Zu Hause angekommen, blinkt kurz vor Mittag der Anrufbeantworter. Mein Retter in der Not teilt mir mit, sie hätten die Schlüssel im Lychener Rathaus abgegeben, versehen mit einem Zettel und der Beschreibung meiner Person. Meine Freude ist unbeschreiblich groß. „Ich werde erst am Nachmittag ins Rathaus gehen,“ nehme ich mir vor, denn um 14.00 Uhr wartet noch eine Stadtführung auf mich.

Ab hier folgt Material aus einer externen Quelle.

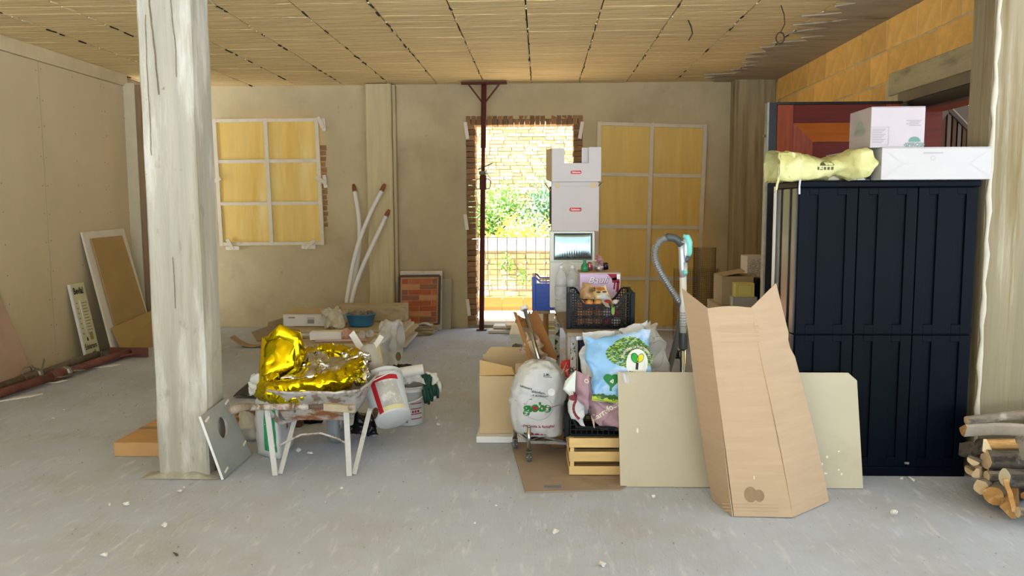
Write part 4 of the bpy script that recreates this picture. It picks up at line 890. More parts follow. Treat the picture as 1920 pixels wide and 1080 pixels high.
GG = ink('globogreen', '1d7a2e'); RR = ink('globored', 'a8203a'); BKg = ink('darkgrey', '3c3f44')
decal('logo_ring', ell2d(0, 0, .081, .070, 50, 1, r0=.965), ink('silvergrey', '9a9aa2'), gb, GF(1010, 768), bg_)
decal('lettering', cat2d(mv(text2d('g', .080, .0032), -.064, .002), mv(text2d('l', .105, .0035), -.041, .012), ell2d(-.015, 0, .0225, .0235, 24, 3, r0=.45), mv(text2d('b', .072, .0035), .024, .005), mv(text2d('o', .080, .0040), .055, .004)), GG, gb, GF(1008, 768), bg_, .0022)
decal('logo_heart', ell2d(0, 0, .0125, .013, 18, 2), RR, gb, GF(1003, 768), bg_, .0028)
decal('red_line', cat2d(line2d([(-.125, .035), (-.07, .022), (0, 0), (.07, .002), (.135, .012)], .003)), RR, gb, GF(1006, 767), bg_, .0024)
decal('lettering', text2d('calzature', .020, .0004), BKg, gb, GF(986, 729, -.24), bg_, .002)
decal('lettering', text2d('abbigliam.', .021, .0004), BKg, gb, GF(1010, 738, -.18), bg_, .002)
decal('lettering', text2d('...e accessori', .020, .0004), BKg, gb, GF(1011, 744, -.10), bg_, .002)
decal('lettering', text2d('...per tutta la famiglia!', .0225, .0005, arc=-.9), ink('globowine', '9c2c4c'), gb, GF(1008, 803, -.03), bg_, .002)
decal('ladybird_print', cat2d(ell2d(-.035, 0, .026, .018, 18, 2, 0, PI), ell2d(.008, 0, .015, .010, 14, 2, 0, PI), ell2d(.037, 0, .009, .007, 12, 1, 0, PI), ell2d(.055, 0, .006, .005, 10, 1, 0, PI)), RR, gb, GF(1004, 820), bg_, .0022)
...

Kurz nach der Mittagzeit läutet das Telefon. Ich nehme ab. Noch einmal ist es der nette Urlauber. „Ich habe Sie schon am ersten Abend auf dem Steg laufen gesehen. War mir aber nicht so sicher. Ist das der Mann, der die Reifenpanne hatte? Die Schlüssel sind unter den Sitz gefallen. Deshalb haben wir sie erst am nächsten Morgen beim Reinigen gefunden. Erst an diesem Tag haben wir Ihren Brief erhalten und den Verlust im Rathaus abgegeben,“ teilt er mir mit. „Ich freue mich wirklich sehr und danke Ihnen nochmals. Haben Sie denn das Glas mit dem selbst gemachten Letscho bekommen,“ frage ich. „Darüber hat sich meine Frau sehr gefreut. Wir haben in Fürstenberg / Havel Steaks eingekauft und werden dazu das Gemüse essen,“ lacht er durch den Hörer. „Na, dann mal guten Appetit, alles aus dem eigenen Garten,“ wünsche ich ihm, „und wenn sie wieder nach Lychen kommen, besuchen Sie mich auf ein Tässchen Kaffee! Weiterhin gute Erholung auf der Mecklenburger Seenplatte!“
So endet das Erlebnis mit viel Glück im Unglück. Es gibt immer wieder nette, hilfsbereite Menschen. Man muss nur wissen, wo sie sind, um sie zu treffen. Besser allerdings – ohne Panne.